## Dataset rows:
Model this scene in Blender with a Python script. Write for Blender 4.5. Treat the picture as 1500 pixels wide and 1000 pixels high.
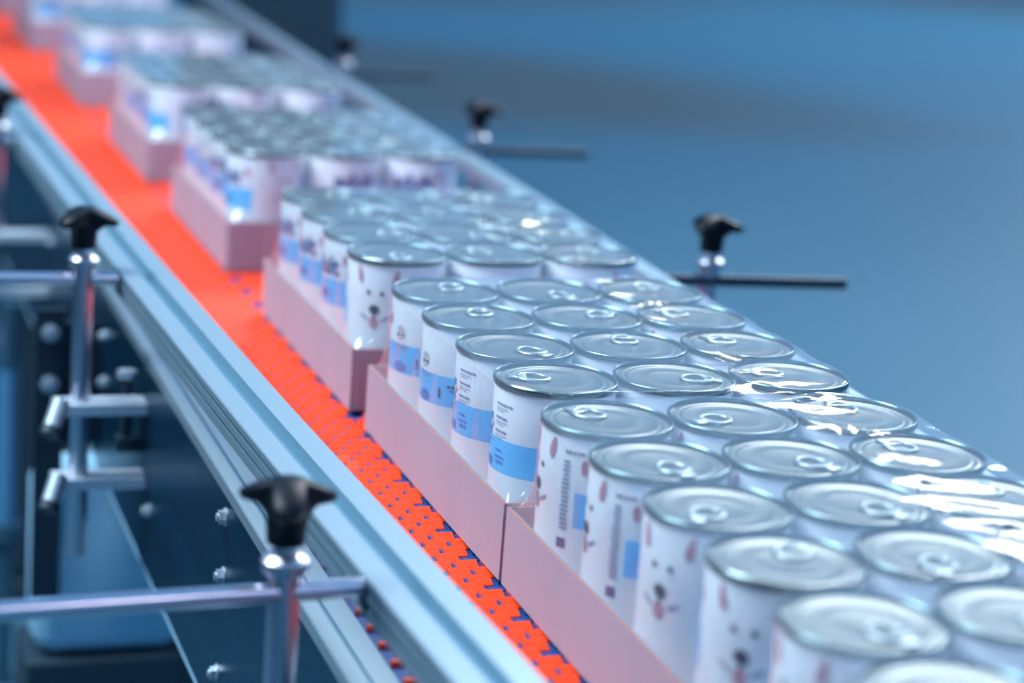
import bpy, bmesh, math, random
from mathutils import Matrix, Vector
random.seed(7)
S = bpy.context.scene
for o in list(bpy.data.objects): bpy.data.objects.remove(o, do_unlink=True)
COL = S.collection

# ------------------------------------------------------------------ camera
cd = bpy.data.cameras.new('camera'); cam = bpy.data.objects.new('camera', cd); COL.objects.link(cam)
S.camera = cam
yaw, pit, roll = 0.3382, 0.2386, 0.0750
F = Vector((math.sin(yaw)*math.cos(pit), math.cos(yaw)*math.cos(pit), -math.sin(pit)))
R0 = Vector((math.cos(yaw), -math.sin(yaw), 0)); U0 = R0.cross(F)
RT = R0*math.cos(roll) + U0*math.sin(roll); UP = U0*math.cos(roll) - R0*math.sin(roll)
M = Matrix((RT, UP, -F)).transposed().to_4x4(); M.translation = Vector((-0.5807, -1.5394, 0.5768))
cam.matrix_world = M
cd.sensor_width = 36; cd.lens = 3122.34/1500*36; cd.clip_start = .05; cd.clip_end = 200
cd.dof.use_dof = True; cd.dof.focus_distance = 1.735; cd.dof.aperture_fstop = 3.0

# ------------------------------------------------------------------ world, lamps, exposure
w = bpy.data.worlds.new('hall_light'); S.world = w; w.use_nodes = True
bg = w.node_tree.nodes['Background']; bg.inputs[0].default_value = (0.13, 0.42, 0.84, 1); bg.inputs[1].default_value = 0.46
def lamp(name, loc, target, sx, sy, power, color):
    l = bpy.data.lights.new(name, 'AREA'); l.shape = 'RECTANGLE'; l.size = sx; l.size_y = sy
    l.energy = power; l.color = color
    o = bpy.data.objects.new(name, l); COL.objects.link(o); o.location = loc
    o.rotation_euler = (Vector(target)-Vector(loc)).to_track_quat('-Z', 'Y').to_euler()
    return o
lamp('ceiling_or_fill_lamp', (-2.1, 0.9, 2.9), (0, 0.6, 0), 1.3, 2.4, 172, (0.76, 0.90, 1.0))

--

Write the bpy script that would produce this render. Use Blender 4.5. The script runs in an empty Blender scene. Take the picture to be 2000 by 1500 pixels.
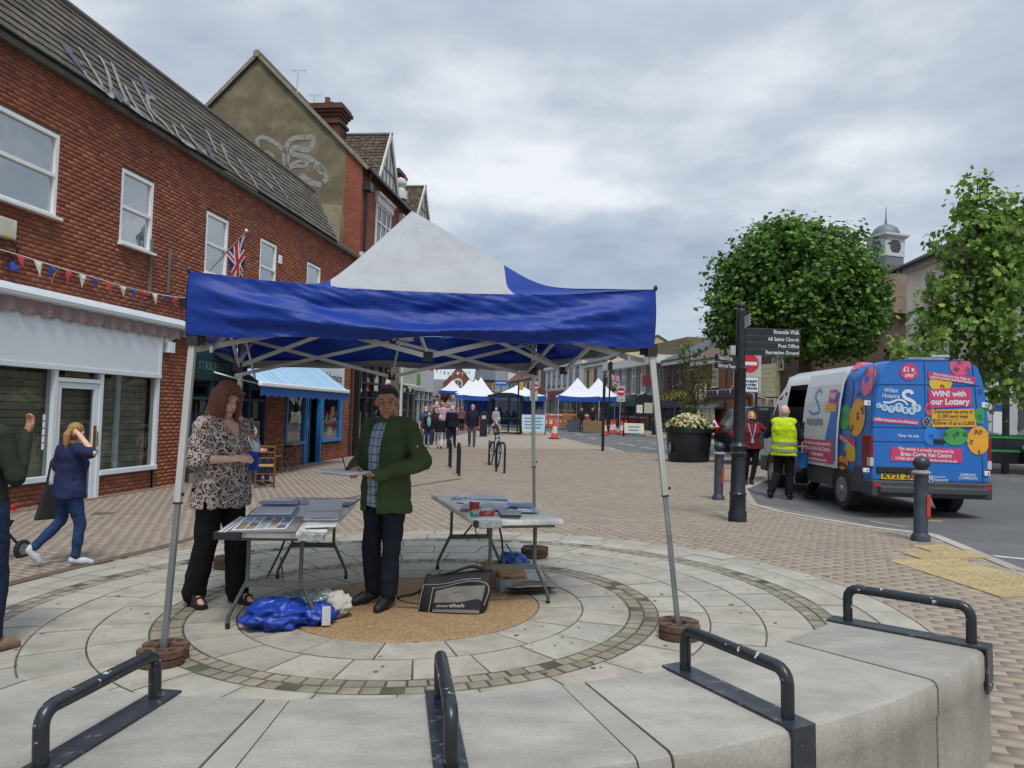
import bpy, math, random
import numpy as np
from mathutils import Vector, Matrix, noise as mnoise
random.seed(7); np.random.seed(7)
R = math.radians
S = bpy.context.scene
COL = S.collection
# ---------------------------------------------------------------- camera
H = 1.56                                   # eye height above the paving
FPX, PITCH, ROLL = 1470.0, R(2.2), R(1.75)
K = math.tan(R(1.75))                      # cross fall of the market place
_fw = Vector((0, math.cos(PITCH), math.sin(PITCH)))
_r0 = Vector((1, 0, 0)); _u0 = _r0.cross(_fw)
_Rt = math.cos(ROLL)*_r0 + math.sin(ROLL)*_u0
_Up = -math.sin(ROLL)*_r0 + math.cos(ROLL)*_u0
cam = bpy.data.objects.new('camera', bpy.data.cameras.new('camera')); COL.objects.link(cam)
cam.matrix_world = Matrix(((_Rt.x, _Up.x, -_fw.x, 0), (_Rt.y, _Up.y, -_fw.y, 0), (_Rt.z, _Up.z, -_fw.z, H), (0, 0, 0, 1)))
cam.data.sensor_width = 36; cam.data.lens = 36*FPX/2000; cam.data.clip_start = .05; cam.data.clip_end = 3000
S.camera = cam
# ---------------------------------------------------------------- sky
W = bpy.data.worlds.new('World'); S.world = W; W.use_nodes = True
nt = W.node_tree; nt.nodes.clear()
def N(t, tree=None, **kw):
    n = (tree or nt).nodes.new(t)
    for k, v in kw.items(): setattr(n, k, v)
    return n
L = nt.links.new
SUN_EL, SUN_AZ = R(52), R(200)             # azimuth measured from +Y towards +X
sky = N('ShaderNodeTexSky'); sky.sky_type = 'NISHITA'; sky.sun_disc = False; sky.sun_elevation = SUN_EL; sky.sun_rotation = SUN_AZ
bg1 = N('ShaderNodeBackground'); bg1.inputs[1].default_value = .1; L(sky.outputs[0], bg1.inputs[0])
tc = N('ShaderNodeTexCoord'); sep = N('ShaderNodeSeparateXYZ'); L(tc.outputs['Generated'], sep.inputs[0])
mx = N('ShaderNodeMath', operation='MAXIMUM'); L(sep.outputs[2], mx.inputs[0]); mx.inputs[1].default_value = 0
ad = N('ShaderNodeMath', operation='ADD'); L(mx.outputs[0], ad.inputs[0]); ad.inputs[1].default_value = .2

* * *

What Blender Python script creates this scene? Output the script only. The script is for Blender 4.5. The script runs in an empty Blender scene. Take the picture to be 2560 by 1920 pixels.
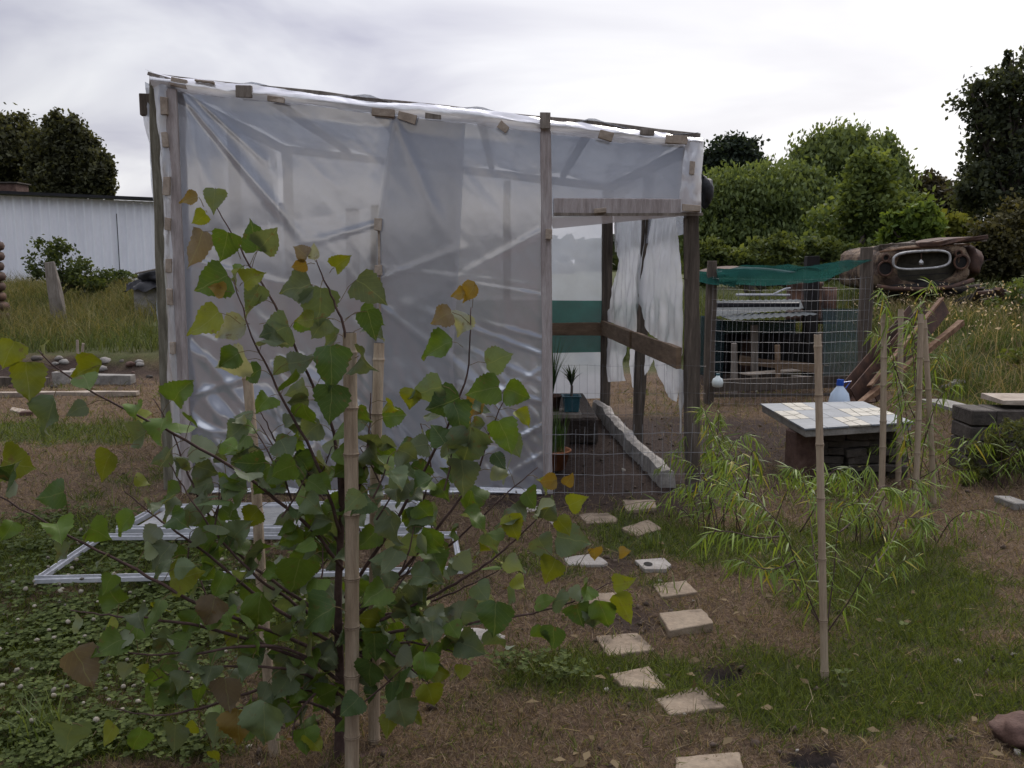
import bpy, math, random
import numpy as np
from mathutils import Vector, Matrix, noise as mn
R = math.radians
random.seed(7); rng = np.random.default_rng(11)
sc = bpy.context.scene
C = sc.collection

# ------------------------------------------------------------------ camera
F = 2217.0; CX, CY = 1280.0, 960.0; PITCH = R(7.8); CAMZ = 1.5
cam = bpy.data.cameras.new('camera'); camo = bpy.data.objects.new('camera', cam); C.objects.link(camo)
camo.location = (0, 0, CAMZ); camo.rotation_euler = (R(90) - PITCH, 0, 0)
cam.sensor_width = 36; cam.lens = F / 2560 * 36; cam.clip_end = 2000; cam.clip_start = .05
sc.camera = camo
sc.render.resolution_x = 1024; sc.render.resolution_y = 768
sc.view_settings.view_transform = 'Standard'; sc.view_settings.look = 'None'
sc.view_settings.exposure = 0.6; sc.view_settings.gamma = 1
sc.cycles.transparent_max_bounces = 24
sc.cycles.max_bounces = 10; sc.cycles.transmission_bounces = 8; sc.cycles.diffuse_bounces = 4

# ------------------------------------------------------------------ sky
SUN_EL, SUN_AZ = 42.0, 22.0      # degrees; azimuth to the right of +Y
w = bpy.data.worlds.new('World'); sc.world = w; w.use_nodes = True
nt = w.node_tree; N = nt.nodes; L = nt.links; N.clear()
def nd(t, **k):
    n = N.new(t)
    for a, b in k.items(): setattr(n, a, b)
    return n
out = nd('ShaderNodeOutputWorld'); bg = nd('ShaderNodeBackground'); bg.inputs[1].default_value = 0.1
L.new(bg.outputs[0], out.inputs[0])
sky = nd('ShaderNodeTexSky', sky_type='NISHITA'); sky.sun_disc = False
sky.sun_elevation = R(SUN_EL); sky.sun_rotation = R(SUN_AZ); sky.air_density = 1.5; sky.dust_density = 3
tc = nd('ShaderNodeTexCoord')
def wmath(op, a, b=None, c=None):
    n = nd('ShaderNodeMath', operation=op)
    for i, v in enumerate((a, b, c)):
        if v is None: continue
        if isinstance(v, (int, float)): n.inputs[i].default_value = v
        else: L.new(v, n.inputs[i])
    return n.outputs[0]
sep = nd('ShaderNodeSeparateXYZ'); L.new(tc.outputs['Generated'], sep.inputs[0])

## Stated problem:
Gather each line from the listing above that holds "Blender".

## Written answer:
Model this scene in Blender with a Python script. Write for Blender 4.5. Treat the picture as 1500 pixels wide and 1000 pixels high.
Write the bpy script that would produce this render. Use Blender 4.5. The script runs in an empty Blender scene. Take the picture to be 2000 by 1500 pixels.
What Blender Python script creates this scene? Output the script only. The script is for Blender 4.5. The script runs in an empty Blender scene. Take the picture to be 2560 by 1920 pixels.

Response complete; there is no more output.